- INFORMATION PROVIDED -
-- Start --
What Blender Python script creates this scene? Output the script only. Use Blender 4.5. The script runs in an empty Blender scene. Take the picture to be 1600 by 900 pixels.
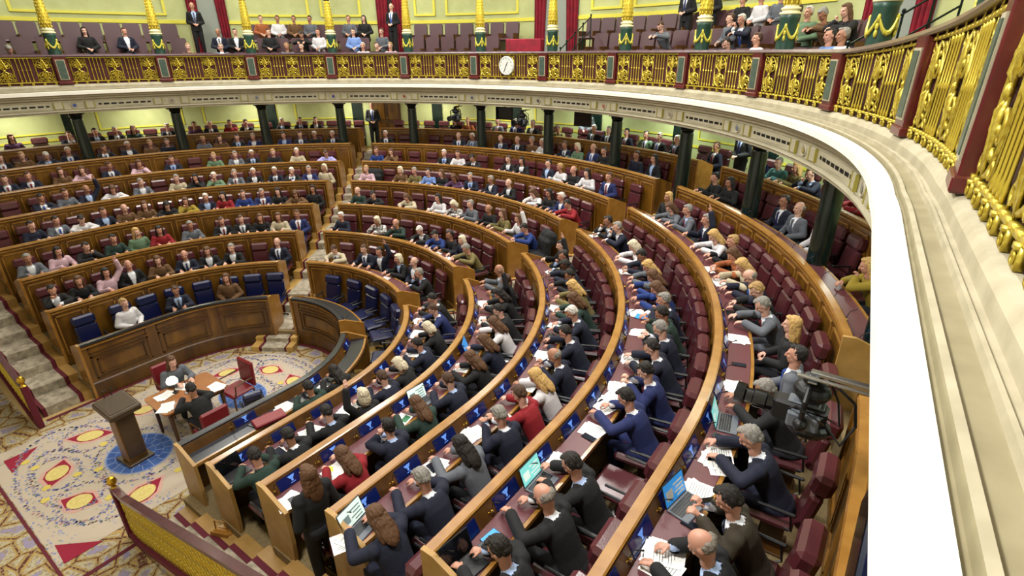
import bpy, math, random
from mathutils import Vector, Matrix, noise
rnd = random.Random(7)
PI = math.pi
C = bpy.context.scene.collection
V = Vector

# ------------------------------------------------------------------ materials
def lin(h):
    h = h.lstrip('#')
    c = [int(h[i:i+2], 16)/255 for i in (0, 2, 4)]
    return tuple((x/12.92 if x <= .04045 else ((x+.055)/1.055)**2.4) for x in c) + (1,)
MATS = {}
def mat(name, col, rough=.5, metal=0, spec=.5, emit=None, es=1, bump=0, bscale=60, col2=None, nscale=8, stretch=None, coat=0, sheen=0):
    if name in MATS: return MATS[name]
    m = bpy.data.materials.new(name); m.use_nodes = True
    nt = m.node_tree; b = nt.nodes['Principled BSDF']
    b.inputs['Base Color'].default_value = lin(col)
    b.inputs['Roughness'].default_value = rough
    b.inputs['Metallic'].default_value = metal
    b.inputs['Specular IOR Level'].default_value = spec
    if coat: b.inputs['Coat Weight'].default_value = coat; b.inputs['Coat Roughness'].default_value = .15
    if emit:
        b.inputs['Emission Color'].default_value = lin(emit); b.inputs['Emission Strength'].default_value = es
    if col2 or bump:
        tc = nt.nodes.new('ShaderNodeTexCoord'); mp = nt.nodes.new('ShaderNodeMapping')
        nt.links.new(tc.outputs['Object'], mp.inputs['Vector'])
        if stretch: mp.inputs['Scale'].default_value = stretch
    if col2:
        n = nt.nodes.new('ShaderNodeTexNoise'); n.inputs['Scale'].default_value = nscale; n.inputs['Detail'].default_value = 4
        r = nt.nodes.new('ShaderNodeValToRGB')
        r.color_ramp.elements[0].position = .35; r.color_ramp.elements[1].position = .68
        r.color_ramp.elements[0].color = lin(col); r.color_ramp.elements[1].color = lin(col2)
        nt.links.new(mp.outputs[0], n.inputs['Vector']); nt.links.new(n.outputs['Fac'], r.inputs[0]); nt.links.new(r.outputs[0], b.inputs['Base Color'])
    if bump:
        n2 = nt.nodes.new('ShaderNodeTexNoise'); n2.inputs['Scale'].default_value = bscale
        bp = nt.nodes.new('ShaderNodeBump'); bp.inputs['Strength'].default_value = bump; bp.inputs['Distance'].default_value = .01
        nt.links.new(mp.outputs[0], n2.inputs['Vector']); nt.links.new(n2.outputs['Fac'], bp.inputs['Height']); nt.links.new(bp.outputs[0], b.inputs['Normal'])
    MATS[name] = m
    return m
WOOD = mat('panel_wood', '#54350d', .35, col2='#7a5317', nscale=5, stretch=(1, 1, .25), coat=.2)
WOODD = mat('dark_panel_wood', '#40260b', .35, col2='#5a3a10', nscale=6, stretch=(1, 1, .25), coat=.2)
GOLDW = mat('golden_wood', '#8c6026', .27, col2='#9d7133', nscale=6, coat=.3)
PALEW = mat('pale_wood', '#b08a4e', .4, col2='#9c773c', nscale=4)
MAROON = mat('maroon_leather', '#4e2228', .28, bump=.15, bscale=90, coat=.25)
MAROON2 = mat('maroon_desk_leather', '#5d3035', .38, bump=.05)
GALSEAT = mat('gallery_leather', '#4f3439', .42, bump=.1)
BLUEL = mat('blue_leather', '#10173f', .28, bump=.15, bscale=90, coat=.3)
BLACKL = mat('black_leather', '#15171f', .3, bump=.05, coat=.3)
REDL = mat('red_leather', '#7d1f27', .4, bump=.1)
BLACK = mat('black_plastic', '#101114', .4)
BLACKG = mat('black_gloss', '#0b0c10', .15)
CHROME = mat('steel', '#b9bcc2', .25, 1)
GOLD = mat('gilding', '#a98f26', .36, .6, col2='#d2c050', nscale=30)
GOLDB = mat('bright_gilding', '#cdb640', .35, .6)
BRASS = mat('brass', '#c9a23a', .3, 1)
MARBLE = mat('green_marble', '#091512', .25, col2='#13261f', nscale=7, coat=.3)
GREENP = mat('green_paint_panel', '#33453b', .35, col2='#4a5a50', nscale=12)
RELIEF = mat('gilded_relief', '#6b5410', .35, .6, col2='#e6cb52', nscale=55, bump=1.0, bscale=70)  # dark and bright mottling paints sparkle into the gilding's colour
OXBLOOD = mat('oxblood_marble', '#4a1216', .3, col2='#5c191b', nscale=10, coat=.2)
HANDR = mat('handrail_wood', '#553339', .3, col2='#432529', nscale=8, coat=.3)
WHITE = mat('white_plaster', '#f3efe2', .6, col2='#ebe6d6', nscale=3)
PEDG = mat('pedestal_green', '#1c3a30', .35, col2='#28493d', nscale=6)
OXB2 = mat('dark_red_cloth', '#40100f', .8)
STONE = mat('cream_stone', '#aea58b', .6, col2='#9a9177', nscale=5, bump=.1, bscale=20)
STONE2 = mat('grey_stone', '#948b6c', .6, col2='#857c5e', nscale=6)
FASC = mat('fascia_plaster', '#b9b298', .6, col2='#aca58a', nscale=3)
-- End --
- WORK TO COMPLETE -
Reproduce every line exactly and omit all pictures.

- OUTPUT OF THE TASK -
What Blender Python script creates this scene? Output the script only. Use Blender 4.5. The script runs in an empty Blender scene. Take the picture to be 1600 by 900 pixels.
import bpy, math, random
from mathutils import Vector, Matrix, noise
rnd = random.Random(7)
PI = math.pi
C = bpy.context.scene.collection
V = Vector

# ------------------------------------------------------------------ materials
def lin(h):
    h = h.lstrip('#')
    c = [int(h[i:i+2], 16)/255 for i in (0, 2, 4)]
    return tuple((x/12.92 if x <= .04045 else ((x+.055)/1.055)**2.4) for x in c) + (1,)
MATS = {}
def mat(name, col, rough=.5, metal=0, spec=.5, emit=None, es=1, bump=0, bscale=60, col2=None, nscale=8, stretch=None, coat=0, sheen=0):
    if name in MATS: return MATS[name]
    m = bpy.data.materials.new(name); m.use_nodes = True
    nt = m.node_tree; b = nt.nodes['Principled BSDF']
    b.inputs['Base Color'].default_value = lin(col)
    b.inputs['Roughness'].default_value = rough
    b.inputs['Metallic'].default_value = metal
    b.inputs['Specular IOR Level'].default_value = spec
    if coat: b.inputs['Coat Weight'].default_value = coat; b.inputs['Coat Roughness'].default_value = .15
    if emit:
        b.inputs['Emission Color'].default_value = lin(emit); b.inputs['Emission Strength'].default_value = es
    if col2 or bump:
        tc = nt.nodes.new('ShaderNodeTexCoord'); mp = nt.nodes.new('ShaderNodeMapping')
        nt.links.new(tc.outputs['Object'], mp.inputs['Vector'])
        if stretch: mp.inputs['Scale'].default_value = stretch
    if col2:
        n = nt.nodes.new('ShaderNodeTexNoise'); n.inputs['Scale'].default_value = nscale; n.inputs['Detail'].default_value = 4
        r = nt.nodes.new('ShaderNodeValToRGB')
        r.color_ramp.elements[0].position = .35; r.color_ramp.elements[1].position = .68
        r.color_ramp.elements[0].color = lin(col); r.color_ramp.elements[1].color = lin(col2)
        nt.links.new(mp.outputs[0], n.inputs['Vector']); nt.links.new(n.outputs['Fac'], r.inputs[0]); nt.links.new(r.outputs[0], b.inputs['Base Color'])
    if bump:
        n2 = nt.nodes.new('ShaderNodeTexNoise'); n2.inputs['Scale'].default_value = bscale
        bp = nt.nodes.new('ShaderNodeBump'); bp.inputs['Strength'].default_value = bump; bp.inputs['Distance'].default_value = .01
        nt.links.new(mp.outputs[0], n2.inputs['Vector']); nt.links.new(n2.outputs['Fac'], bp.inputs['Height']); nt.links.new(bp.outputs[0], b.inputs['Normal'])
    MATS[name] = m
    return m
WOOD = mat('panel_wood', '#54350d', .35, col2='#7a5317', nscale=5, stretch=(1, 1, .25), coat=.2)
WOODD = mat('dark_panel_wood', '#40260b', .35, col2='#5a3a10', nscale=6, stretch=(1, 1, .25), coat=.2)
GOLDW = mat('golden_wood', '#8c6026', .27, col2='#9d7133', nscale=6, coat=.3)
PALEW = mat('pale_wood', '#b08a4e', .4, col2='#9c773c', nscale=4)
MAROON = mat('maroon_leather', '#4e2228', .28, bump=.15, bscale=90, coat=.25)
MAROON2 = mat('maroon_desk_leather', '#5d3035', .38, bump=.05)
GALSEAT = mat('gallery_leather', '#4f3439', .42, bump=.1)
BLUEL = mat('blue_leather', '#10173f', .28, bump=.15, bscale=90, coat=.3)
BLACKL = mat('black_leather', '#15171f', .3, bump=.05, coat=.3)
REDL = mat('red_leather', '#7d1f27', .4, bump=.1)
BLACK = mat('black_plastic', '#101114', .4)
BLACKG = mat('black_gloss', '#0b0c10', .15)
CHROME = mat('steel', '#b9bcc2', .25, 1)
GOLD = mat('gilding', '#a98f26', .36, .6, col2='#d2c050', nscale=30)
GOLDB = mat('bright_gilding', '#cdb640', .35, .6)
BRASS = mat('brass', '#c9a23a', .3, 1)
MARBLE = mat('green_marble', '#091512', .25, col2='#13261f', nscale=7, coat=.3)
GREENP = mat('green_paint_panel', '#33453b', .35, col2='#4a5a50', nscale=12)
RELIEF = mat('gilded_relief', '#6b5410', .35, .6, col2='#e6cb52', nscale=55, bump=1.0, bscale=70)  # dark and bright mottling paints sparkle into the gilding's colour
OXBLOOD = mat('oxblood_marble', '#4a1216', .3, col2='#5c191b', nscale=10, coat=.2)
HANDR = mat('handrail_wood', '#553339', .3, col2='#432529', nscale=8, coat=.3)
WHITE = mat('white_plaster', '#f3efe2', .6, col2='#ebe6d6', nscale=3)
PEDG = mat('pedestal_green', '#1c3a30', .35, col2='#28493d', nscale=6)
OXB2 = mat('dark_red_cloth', '#40100f', .8)
STONE = mat('cream_stone', '#aea58b', .6, col2='#9a9177', nscale=5, bump=.1, bscale=20)
STONE2 = mat('grey_stone', '#948b6c', .6, col2='#857c5e', nscale=6)
FASC = mat('fascia_plaster', '#b9b298', .6, col2='#aca58a', nscale=3)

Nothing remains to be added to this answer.